En este capítulo octavo, último de la Encíclica, el Papa examina el papel que las religiones están llamadas a desempeñar “al servicio de la fraternidad en el mundo”. Tema delicado y controvertido tanto por sus inevitables connotaciones históricas, como por la posición adoptada por algunos, que piensan que la diversidad de religiones constituye una amenaza continua para la paz en el mundo y que, si acaso, habría que poner todo el empeño en “crear” una religión única, compartida por todos, capaz de superar las tensiones y divisiones, y combatir las flagrantes injusticias que descubrimos en nuestro mundo, también en el más cercano a nosotros. Claro que la idea de “crear” o “inventar” una religión única no es un empeño equiparable a la creación de un idioma nuevo y “artificial” elaborado a partir de variantes dialectales más o menos próximas. Aquí se estaría olvidando un dato fundamental e irrenunciable para el cristianismo, es decir, que la fe no es invención humana sino un don que “se recibe”, algo que nos es dado a los hombres. Somos “oyentes” de la Palabra, no “inventores” o “creadores” de la misma. Es algo que parece olvidarse con excesiva frecuencia.

Pero vayamos con lo que el Papa dice respecto del papel de las religiones en relación con la fraternidad universal y la amistad social. El punto de partida de su reflexión es la convicción según la cual: “Las distintas religiones, a partir de la valoración de cada persona humana como criatura llamada a ser hijo o hija de Dios, ofrecen un aporte valioso para la construcción de la fraternidad y para la defensa de la justicia en la sociedad” (n. 271). Cuando esta convicción desaparece del horizonte personal o social, cuando se diluye o se debilita, cuando una determinada religión elimina de su credo y de su moral dicha convicción, el empeño en favor de la fraternidad y de la justicia pierde inevitablemente fuerza y toma una dirección errada, quizás imperceptible en los inicios, pero fatal a no largo andar. Francisco cita las luminosas palabras de Benedicto XVI, convencido de que “la razón, por sí sola es capaz de aceptar la igualdad entre los hombres y de establecer una conciencia cívica entre ellos, pero no consigue fundar la hermandad” (n. 272). ¡Pero de lo que se trata precisamente es de dar un sólido fundamento a la hermandad universal y al deber de instaurarla!, aunque no pueda lograrse de manera plena, total, permanente. Pero “sin una apertura al Padre de todos, insiste Francisco, no habrá razones sólidas y estables para el llamado a la fraternidad” (ibídem). Hoy, tras las amargas experiencias del pasado, se va abriendo progresivamente paso en la conciencia de los mayores líderes de las más importantes religiones del mundo la convicción de que “hacer presente a Dios es un bien para nuestras sociedades” (n. 274).
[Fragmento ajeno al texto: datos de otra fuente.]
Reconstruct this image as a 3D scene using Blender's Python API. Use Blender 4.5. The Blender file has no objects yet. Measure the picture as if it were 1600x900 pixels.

Resulta difícil no dar la razón al Papa Francisco cuando pone entre las causas más importantes de la crisis por la que atraviesa hoy nuestro mundo la de “una conciencia humana anestesiada y un alejamiento de los valores religiosos, además del predominio del individualismo y de las filosofías materialistas que divinizan al hombre y ponen los valores mundanos y materiales en el lugar de los principios supremos y trascendentes” (n. (275). Por eso, es lamentable y un daño para todos que, en el debate público de los problemas de nuestra sociedad, no esté presente la voz de quienes defienden las bases más sólidas de la hermandad universal que hunden sus raíces en Dios, Padre común.